Should these relationships be well-defined or casual in the database (foreign keys or loose relations with the related ids stored, but not actually defined as a foreign key in the physical model)?

We said that several columns of the employee table will have a well-defined value, such as their status: single, married, divorced. Here is a perfect example where we might link a column to a table of appropriate values via a foreign key so that the database itself ensures the integrity of the data. It is also possible to rely on the application that is creating rows in the database, but why not use the power of a database’s foreign keys to ensure data integrity? That way, you can avoid having the application introduce errors into the data.

5. Formal Design

Now that you know the entities and relationships, you are ready to build a model or an Entity Relationship Diagram (ERD) of the database, and that should not take too long as you know what you want to create. This is where tools come in handy.

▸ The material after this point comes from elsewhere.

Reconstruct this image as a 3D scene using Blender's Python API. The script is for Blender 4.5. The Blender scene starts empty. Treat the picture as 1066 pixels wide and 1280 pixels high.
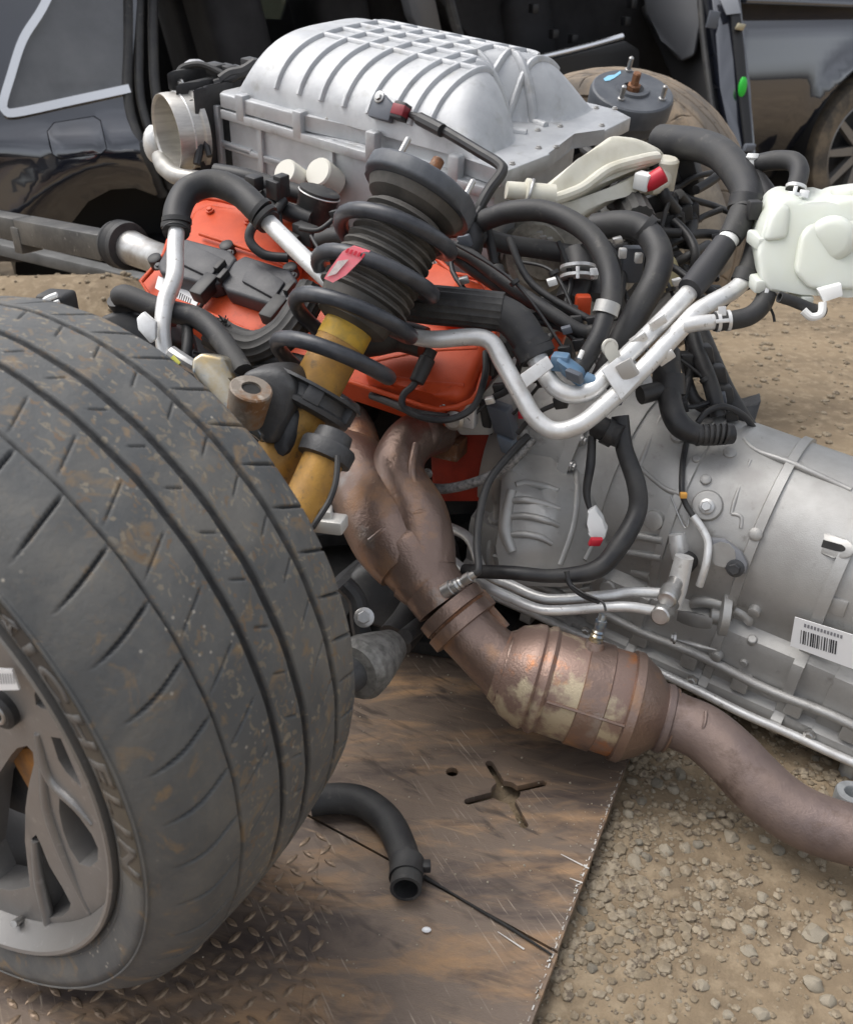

Let us consider Vertabelo for creating the formal design.

First, create a model for the database and start adding in the entities that you thought of previously. Vertabelo will remind you that you need to define primary keys for each table; I recommend using id fields as that will give you more potential flexibility for the future. Next, add in the relationships that you considered previously.

I typically add timestamps with the date/time of the creation of each row, so that the information can be displayed in the application (for example “Created 24 December 2014”).

In the business area that I work in, financial services, it is also very important to keep a record of the last user that modified a row and when the row was modified to have at least some traceability of changes. Of course, other business areas may not have this need for traceability. So we want a reference between “user last changed” to the table of users. However, we may want to allow a user to be deleted even if he or she was the last user that changed a row. If that is the case (that a user can be deleted), then we need to loosen that referential integrity constraint and remove the foreign key from the “user last changed” to the table of users.

After creating the basic model, you should be able to start thinking about improvements. What additional information might be stored in each entity? What additional details and attributes exist for each entity?

Conclusion

I have found these steps to be very effective in helping me create my database models.

What steps do you use to design yours?